Seorang militer yang secara de jure semestinya memiliki sistem tingkat dua, menurut Reza, bisa sekonyong-konyong menerapkan pola pikir pada sistem tingkat satu apabila merasa terpojok.
Apalagi, ditambah munculnya rasa panik, kalap, cemas hebat, takut dan sejenisnya. Ini cukup untuk mengarahkan seorang profesional ke proses berpikir tingkat satu.
Lantas, di mana kah posisi Priyanto sebenarnya dalam tingkatan sistem pikir ini?
"Dari kronologi yang diwartakan media, oknum tersebut (Priyanto) tidak memakai proses berpikir sistem satu. Dia memakai sistem dua, namun kacau balau, berantakan," ujar Reza.

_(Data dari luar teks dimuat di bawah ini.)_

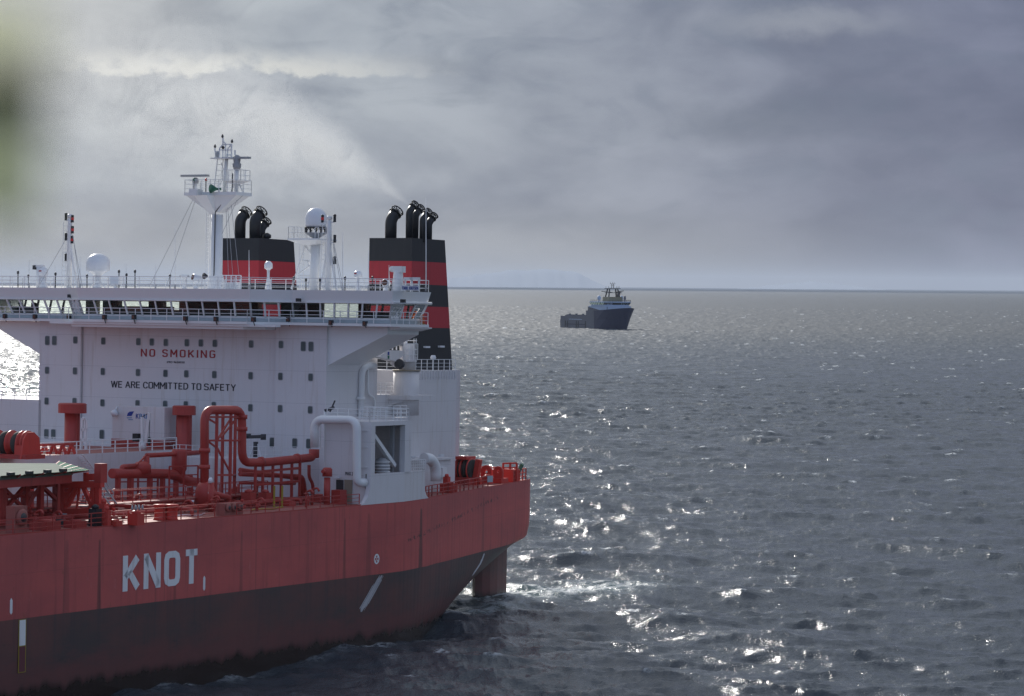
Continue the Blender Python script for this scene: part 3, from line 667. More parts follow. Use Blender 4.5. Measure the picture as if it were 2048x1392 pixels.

Kesimpulan Reza ini didasarkan pada fakta bahwa setelah Priyanto dan anak buahnya menabrak korban hingga tewas, ada jeda waktu yang panjang hingga akhirnya jasad kedua sejoli itu dibuang di sungai.
"Aksi pembuangan tubuh korban ini jelas bukan perilaku spontan. Ada jeda waktu panjang. Ada analisis pemilihan lokasi, koordinasi dengan bawahan dan seterusnya," ujar Reza.
Tetapi, sistem pikir tingkat duanya tidak berjalan dengan baik sehingga banyak analisis di dalam kepalanya yang diabaikan. Output-nya, rencana kejahatan tidak berjalan sempurna.
Sampai pada titik ini, lanjut Reza, terdapat sebuah kejanggalan dalam rangkaian kasus ini.
Pengemudi mobil bukanlah Priyanto, melainkan Kopda Andreas. Lantas mengapa Priyanto yang 'sibuk' mengurus kedua jasad?
"Seolah-olah dia sedang menutup-nutupi sesuatu, sehingga tidak ingin keberadaannya di wilayah itu diketahui pihak lain. Kalau diketahui, mungkin bisa berdampak ke kariernya dan lain-lain," ujar Reza.
Semoga aparat penegak hukum menyentuh sekaligus menggali kejanggalan ini.